La désignation doit être expressément formulée, le plus souvent par le biais d'un testament.
A quoi sert le certificat successoral européen ? |
Prévu également par le règlement européen et mis en place en France de façon effective depuis le 5 novembre 2015, le certificat successoral européen est un "super acte de notoriété" qui permet aux héritiers ou administrateurs d'une succession transfrontalière de prouver facilement leur statut et/ou leurs droits dans un autre Etat membre. Sur la base d'un formulaire type, le certificat est délivré dans l'Etat membre dont l'une des juridictions est compétente pour régler la succession. Il est émis par une autorité judiciaire ou un professionnel du droit habilité à régler les successions, tel le notaire en France. L'établissement d'un certificat successoral européen n’est pas obligatoire. |
Quelle limite à l'application d'une loi désignée ?
La réglementation européenne prévoit expressément que la loi désignée pour régler la succession pourra être écartée si elle est manifestement incompatible avec l'ordre public du juge saisi (article 35).
En France, la question actuellement très débattue en l'absence de jurisprudence est de savoir si une loi ne prévoyant aucune réserve héréditaire ou une réserve héréditaire moindre que celle prévue par la loi française pourrait être écartée par un juge français. Ainsi, un citoyen français pourrait-il être tenté d'acquérir la nationalité d'un pays qui ne connaît pas le mécanisme de la réserve héréditaire, pour ensuite rédiger un testament par lequel il choisirait la loi du pays dont il vient d'acquérir la nationalité afin, par exemple, d'écarter un ou ses enfants de sa succession.

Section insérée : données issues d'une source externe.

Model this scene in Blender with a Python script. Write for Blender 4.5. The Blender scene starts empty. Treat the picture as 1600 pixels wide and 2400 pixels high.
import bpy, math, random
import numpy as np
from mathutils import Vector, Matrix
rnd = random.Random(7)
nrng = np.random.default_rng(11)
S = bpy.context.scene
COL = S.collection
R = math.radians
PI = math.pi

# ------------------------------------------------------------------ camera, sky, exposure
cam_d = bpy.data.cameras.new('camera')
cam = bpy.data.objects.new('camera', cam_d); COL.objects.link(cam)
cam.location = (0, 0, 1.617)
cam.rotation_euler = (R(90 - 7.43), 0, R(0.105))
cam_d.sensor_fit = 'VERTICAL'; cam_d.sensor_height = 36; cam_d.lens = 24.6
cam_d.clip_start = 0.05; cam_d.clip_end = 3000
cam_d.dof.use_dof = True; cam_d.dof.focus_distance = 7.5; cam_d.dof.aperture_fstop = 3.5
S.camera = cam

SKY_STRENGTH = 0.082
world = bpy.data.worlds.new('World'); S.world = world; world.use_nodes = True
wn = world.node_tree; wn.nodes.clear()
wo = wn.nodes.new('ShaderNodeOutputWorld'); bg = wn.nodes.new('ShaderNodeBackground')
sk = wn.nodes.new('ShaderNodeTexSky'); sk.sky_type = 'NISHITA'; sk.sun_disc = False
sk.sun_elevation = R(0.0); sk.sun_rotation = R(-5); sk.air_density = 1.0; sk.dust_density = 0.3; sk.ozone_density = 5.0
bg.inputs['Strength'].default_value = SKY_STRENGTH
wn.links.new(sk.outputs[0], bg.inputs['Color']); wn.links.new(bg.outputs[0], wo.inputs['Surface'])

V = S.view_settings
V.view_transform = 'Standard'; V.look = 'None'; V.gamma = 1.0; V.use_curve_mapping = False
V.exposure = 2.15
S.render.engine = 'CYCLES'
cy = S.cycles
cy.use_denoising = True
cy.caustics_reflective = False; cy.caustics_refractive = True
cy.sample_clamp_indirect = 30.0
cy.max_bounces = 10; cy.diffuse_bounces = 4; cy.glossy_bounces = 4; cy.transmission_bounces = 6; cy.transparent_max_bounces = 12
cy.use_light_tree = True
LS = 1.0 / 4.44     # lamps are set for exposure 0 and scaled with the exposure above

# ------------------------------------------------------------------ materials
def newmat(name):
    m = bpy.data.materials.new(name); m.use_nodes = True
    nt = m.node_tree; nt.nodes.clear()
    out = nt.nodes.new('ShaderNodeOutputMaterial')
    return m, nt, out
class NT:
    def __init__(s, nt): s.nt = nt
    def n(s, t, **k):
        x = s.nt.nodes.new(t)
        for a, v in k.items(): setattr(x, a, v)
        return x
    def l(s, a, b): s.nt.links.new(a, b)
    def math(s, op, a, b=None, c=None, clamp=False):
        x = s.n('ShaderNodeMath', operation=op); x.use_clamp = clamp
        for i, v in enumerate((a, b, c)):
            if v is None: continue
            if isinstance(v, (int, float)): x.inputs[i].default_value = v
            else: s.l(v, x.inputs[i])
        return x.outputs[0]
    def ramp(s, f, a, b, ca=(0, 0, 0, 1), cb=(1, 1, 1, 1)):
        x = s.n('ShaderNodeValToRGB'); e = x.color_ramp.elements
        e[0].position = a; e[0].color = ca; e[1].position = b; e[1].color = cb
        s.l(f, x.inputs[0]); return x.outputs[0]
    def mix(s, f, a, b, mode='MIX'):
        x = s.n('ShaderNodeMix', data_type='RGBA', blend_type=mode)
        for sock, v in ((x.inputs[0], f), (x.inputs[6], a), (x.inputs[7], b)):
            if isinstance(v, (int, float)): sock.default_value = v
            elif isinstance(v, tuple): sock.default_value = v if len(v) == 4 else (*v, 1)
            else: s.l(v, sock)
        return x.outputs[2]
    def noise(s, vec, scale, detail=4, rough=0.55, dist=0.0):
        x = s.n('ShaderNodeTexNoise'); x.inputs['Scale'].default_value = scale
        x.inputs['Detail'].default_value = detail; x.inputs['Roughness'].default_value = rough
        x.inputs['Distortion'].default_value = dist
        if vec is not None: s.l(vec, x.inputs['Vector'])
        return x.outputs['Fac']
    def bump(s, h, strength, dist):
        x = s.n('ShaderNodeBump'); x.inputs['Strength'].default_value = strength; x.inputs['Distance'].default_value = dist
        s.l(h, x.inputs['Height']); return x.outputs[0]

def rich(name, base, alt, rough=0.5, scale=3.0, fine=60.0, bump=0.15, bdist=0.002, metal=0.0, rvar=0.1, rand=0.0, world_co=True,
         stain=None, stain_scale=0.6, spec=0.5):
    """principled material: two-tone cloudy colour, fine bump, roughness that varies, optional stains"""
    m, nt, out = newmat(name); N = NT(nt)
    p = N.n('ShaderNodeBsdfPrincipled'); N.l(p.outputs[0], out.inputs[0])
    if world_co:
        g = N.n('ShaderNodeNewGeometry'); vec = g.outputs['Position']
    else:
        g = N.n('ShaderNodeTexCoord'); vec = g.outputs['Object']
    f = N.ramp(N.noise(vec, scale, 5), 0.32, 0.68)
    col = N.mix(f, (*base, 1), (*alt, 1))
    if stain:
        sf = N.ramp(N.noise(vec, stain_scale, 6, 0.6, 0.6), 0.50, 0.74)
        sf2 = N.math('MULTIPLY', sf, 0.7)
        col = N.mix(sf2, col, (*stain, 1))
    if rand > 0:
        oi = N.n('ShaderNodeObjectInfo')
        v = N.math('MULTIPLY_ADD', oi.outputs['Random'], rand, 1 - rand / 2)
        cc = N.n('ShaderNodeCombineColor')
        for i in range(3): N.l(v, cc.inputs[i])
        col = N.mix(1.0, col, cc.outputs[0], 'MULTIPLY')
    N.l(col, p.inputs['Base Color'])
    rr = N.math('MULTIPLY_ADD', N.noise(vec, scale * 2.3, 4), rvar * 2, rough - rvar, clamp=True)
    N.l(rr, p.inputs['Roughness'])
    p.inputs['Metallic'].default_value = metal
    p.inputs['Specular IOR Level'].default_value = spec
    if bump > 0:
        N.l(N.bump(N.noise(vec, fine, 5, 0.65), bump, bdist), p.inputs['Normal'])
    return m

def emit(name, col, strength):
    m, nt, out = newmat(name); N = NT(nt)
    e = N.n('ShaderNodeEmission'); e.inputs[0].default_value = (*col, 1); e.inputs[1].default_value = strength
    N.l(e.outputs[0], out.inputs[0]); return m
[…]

Pour certains juristes, le risque est écarté puisque, selon l'un des préambules du règlement (considérant n° 38), le choix laissé au citoyen a été limité à la loi d'un Etat dont le défunt possède la nationalité "afin d'assurer qu'il existe un lien entre le défunt et la loi choisie et d'éviter que le choix ne soit effectué avec l'intention de frustrer les attentes légitimes des héritiers réservataires". D'autres vont plus loin et estiment que la liberté de choix qu'offre le règlement sonnerait tout simplement le glas de toute idée de fraude en matière successorale.